Aber was planen Merkel und Finanzminister Steinbrück?

  1. Ab nächstem Jahr wird die Pendlerpauschale drastisch gekürzt, sprich das verfügbare Einkommen verringert
  2. Die Eigenheimzulage wird gestrichen, sprich, es wird zumindest mental schwieriger sich für den Bau eines Hauses zu entscheiden, was der Binnennachfrage nicht zuträglich ist.
  3. Die Mehrwertsteuer wird um satte drei Prozentpunkte erhöht. Super, diese Maßnahme setzt genau an der richtigen Stellen an! Konsumschwäche mit Mehrwertsteuererhöhung kurieren. Durchdachter geht’s nimmer!
  4. Die Unternehmen sollen weiter entlastet werden.
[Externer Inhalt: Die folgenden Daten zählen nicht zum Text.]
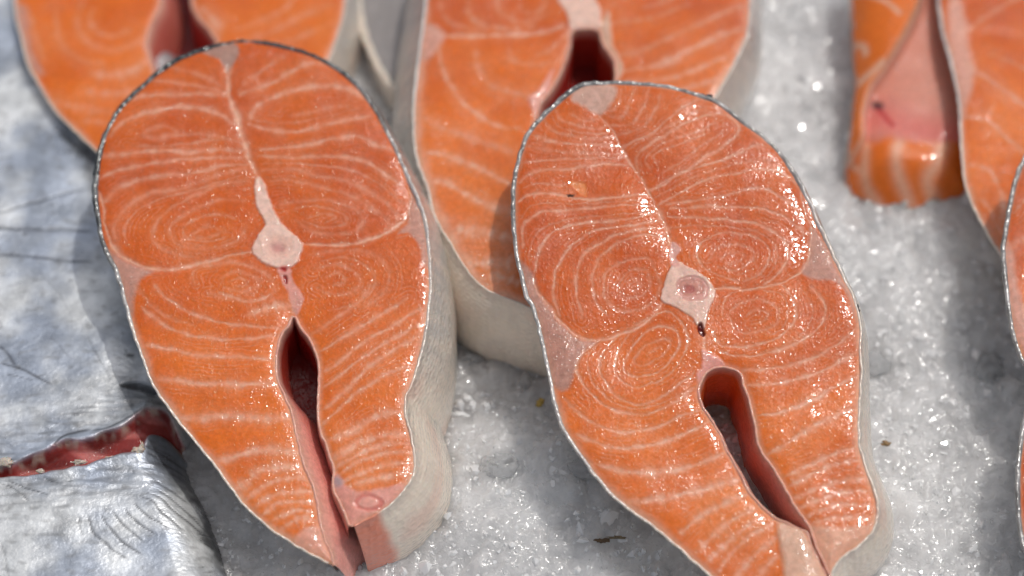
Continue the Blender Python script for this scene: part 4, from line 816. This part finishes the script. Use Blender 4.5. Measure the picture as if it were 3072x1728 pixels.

Unlängst war eine Zahl in Höhe von acht Milliarden Euro in der Diskussion. Klasse Idee! Sie schwimmen doch heute schon in Milliarden.

Zielgenauer kann man nicht beraten. Wenn diese Wirtschaftsberater weiter das Sagen haben, braucht sich niemand wundern, wenn Deutschland in einigen Jahren tatsächlich ein Sanierungsfall ist.